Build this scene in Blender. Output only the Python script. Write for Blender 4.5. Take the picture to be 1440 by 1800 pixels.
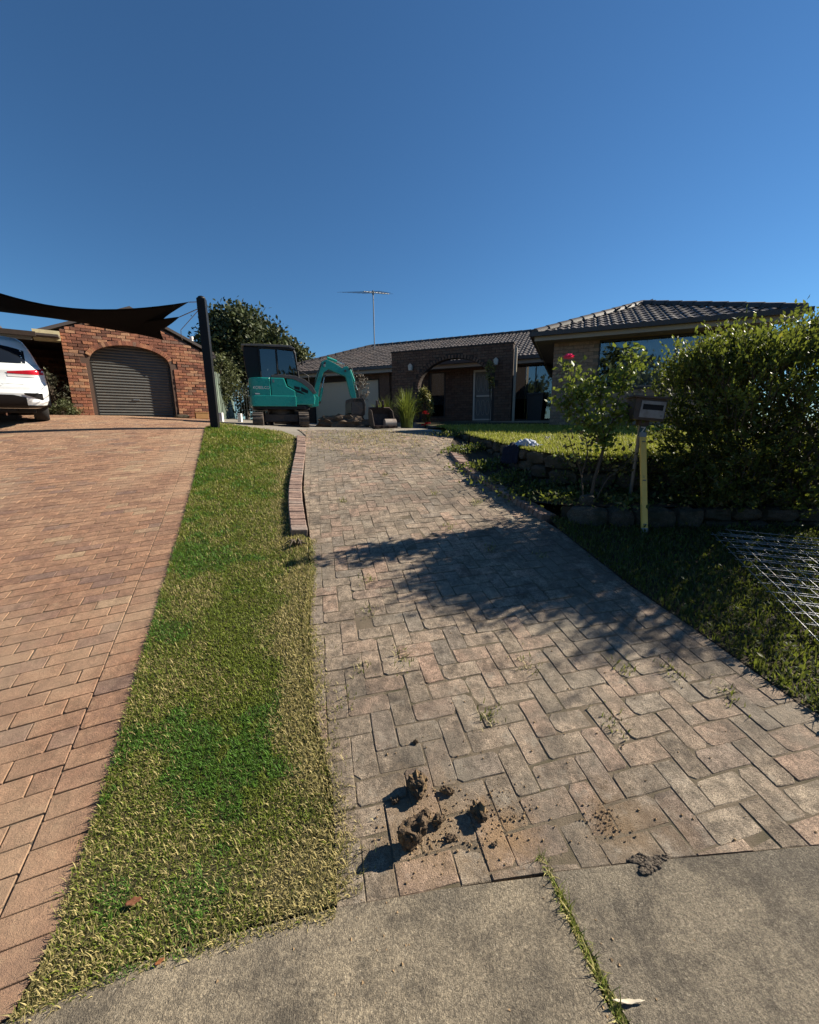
import bpy, bmesh, math, random
import numpy as np
from mathutils import Vector, Matrix
R = math.radians
random.seed(7); rng = np.random.default_rng(7)
for o in list(bpy.data.objects): bpy.data.objects.remove(o)
scene = bpy.context.scene
COL = scene.collection

# ------------------------------------------------------------------ camera, sky, sun, exposure
CAM_H = 1.65
PITCH = math.atan(150/700.); ROLL = 0.010
cam_d = bpy.data.cameras.new('camera'); cam = bpy.data.objects.new('camera', cam_d); COL.objects.link(cam)
cam_d.sensor_fit = 'HORIZONTAL'; cam_d.sensor_width = 36.0; cam_d.lens = 36.0*700/1440
cam_d.clip_start = .05; cam_d.clip_end = 3000
cam.matrix_basis = Matrix.Translation((0, 0, CAM_H)) @ Matrix.Rotation(math.pi/2-PITCH, 4, 'X') @ Matrix.Rotation(-ROLL, 4, 'Z')
scene.camera = cam

SUN_AZ = R(20.0)      # degrees forward of +X
SUN_EL = R(33.0)
sun_dir = Vector((math.cos(SUN_AZ)*math.cos(SUN_EL), math.sin(SUN_AZ)*math.cos(SUN_EL), math.sin(SUN_EL)))
world = bpy.data.worlds.new('World'); scene.world = world; world.use_nodes = True
wn = world.node_tree; wn.nodes.clear()
w_out = wn.nodes.new('ShaderNodeOutputWorld'); w_bg = wn.nodes.new('ShaderNodeBackground'); w_sky = wn.nodes.new('ShaderNodeTexSky')
w_sky.sky_type = 'NISHITA'; w_sky.sun_disc = False
w_sky.sun_elevation = SUN_EL; w_sky.sun_rotation = math.pi/2-SUN_AZ
w_sky.altitude = 0; w_sky.air_density = 1.0; w_sky.dust_density = 0.0; w_sky.ozone_density = 10.0
w_bg.inputs['Strength'].default_value = 0.051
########
Restate the material word for word from its first line through the line containing "scene.camera = cam", both included; the pictures do not belong in it.

■ **WORKED ANSWER**
Build this scene in Blender. Output only the Python script. Write for Blender 4.5. Take the picture to be 1440 by 1800 pixels.
import bpy, bmesh, math, random
import numpy as np
from mathutils import Vector, Matrix
R = math.radians
random.seed(7); rng = np.random.default_rng(7)
for o in list(bpy.data.objects): bpy.data.objects.remove(o)
scene = bpy.context.scene
COL = scene.collection

# ------------------------------------------------------------------ camera, sky, sun, exposure
CAM_H = 1.65
PITCH = math.atan(150/700.); ROLL = 0.010
cam_d = bpy.data.cameras.new('camera'); cam = bpy.data.objects.new('camera', cam_d); COL.objects.link(cam)
cam_d.sensor_fit = 'HORIZONTAL'; cam_d.sensor_width = 36.0; cam_d.lens = 36.0*700/1440
cam_d.clip_start = .05; cam_d.clip_end = 3000
cam.matrix_basis = Matrix.Translation((0, 0, CAM_H)) @ Matrix.Rotation(math.pi/2-PITCH, 4, 'X') @ Matrix.Rotation(-ROLL, 4, 'Z')
scene.camera = cam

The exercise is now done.